▶ **What you will do**:
From the listing below, work out how many lines contain "Take". Reply with that number only.

▶ **Dataset excerpts**:
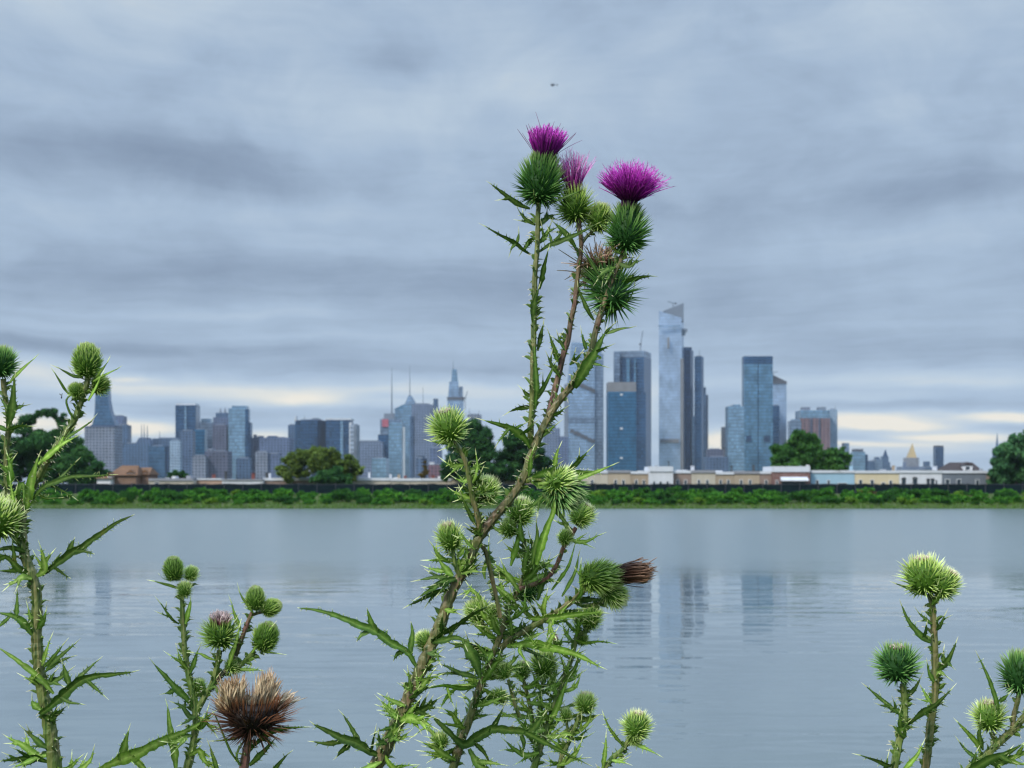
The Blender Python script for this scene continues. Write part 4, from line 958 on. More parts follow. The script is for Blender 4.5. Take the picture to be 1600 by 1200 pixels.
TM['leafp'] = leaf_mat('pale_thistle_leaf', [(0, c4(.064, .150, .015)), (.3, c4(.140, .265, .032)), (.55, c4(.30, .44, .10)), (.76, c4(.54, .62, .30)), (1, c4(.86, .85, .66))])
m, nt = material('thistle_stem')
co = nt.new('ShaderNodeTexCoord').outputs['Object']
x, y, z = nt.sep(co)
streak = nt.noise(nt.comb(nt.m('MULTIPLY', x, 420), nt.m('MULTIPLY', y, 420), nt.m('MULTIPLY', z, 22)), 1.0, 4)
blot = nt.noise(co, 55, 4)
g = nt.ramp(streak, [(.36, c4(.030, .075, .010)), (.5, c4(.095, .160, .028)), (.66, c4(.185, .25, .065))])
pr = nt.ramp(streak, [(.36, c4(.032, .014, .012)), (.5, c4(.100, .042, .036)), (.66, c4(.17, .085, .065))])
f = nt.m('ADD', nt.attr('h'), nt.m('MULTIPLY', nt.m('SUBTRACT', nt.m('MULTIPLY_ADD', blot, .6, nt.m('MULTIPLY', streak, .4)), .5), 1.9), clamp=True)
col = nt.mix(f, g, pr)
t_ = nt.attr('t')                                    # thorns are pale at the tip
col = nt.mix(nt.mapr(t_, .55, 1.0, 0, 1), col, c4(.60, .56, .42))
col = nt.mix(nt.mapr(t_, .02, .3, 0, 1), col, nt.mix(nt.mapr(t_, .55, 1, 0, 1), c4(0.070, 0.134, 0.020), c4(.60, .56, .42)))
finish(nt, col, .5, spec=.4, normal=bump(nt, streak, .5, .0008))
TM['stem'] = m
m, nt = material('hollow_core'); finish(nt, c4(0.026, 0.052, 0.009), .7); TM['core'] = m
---
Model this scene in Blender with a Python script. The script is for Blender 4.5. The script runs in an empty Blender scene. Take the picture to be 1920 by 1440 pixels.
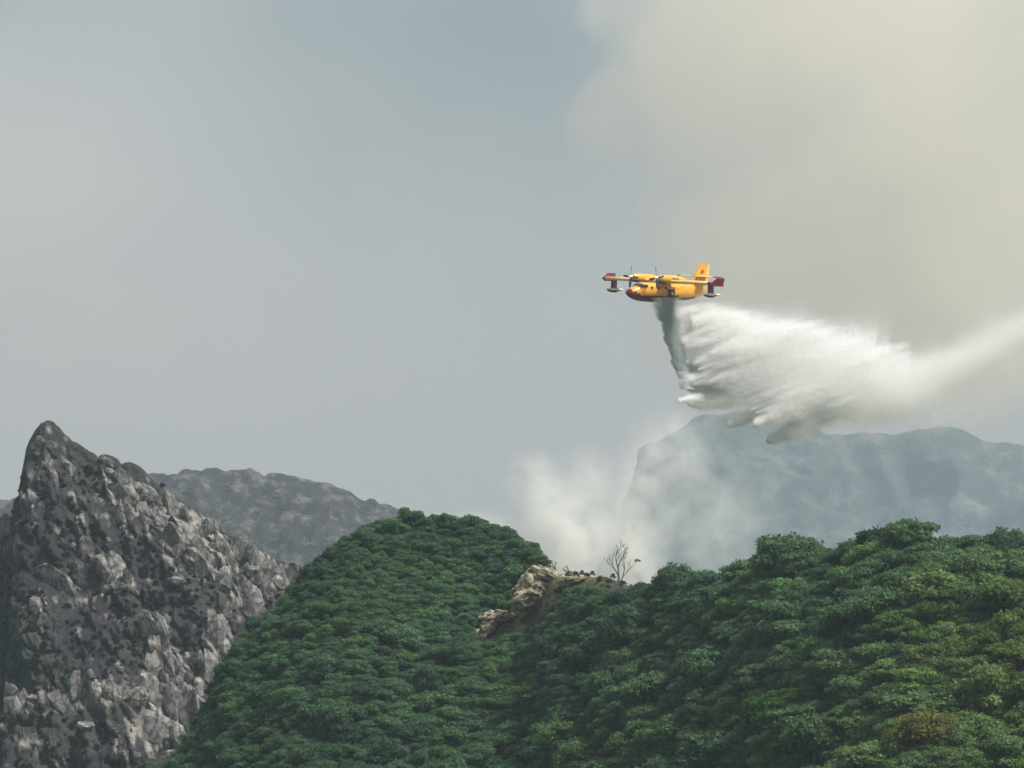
...
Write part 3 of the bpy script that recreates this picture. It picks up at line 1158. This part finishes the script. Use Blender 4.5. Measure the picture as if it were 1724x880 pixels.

▶ **Response to this task**:
2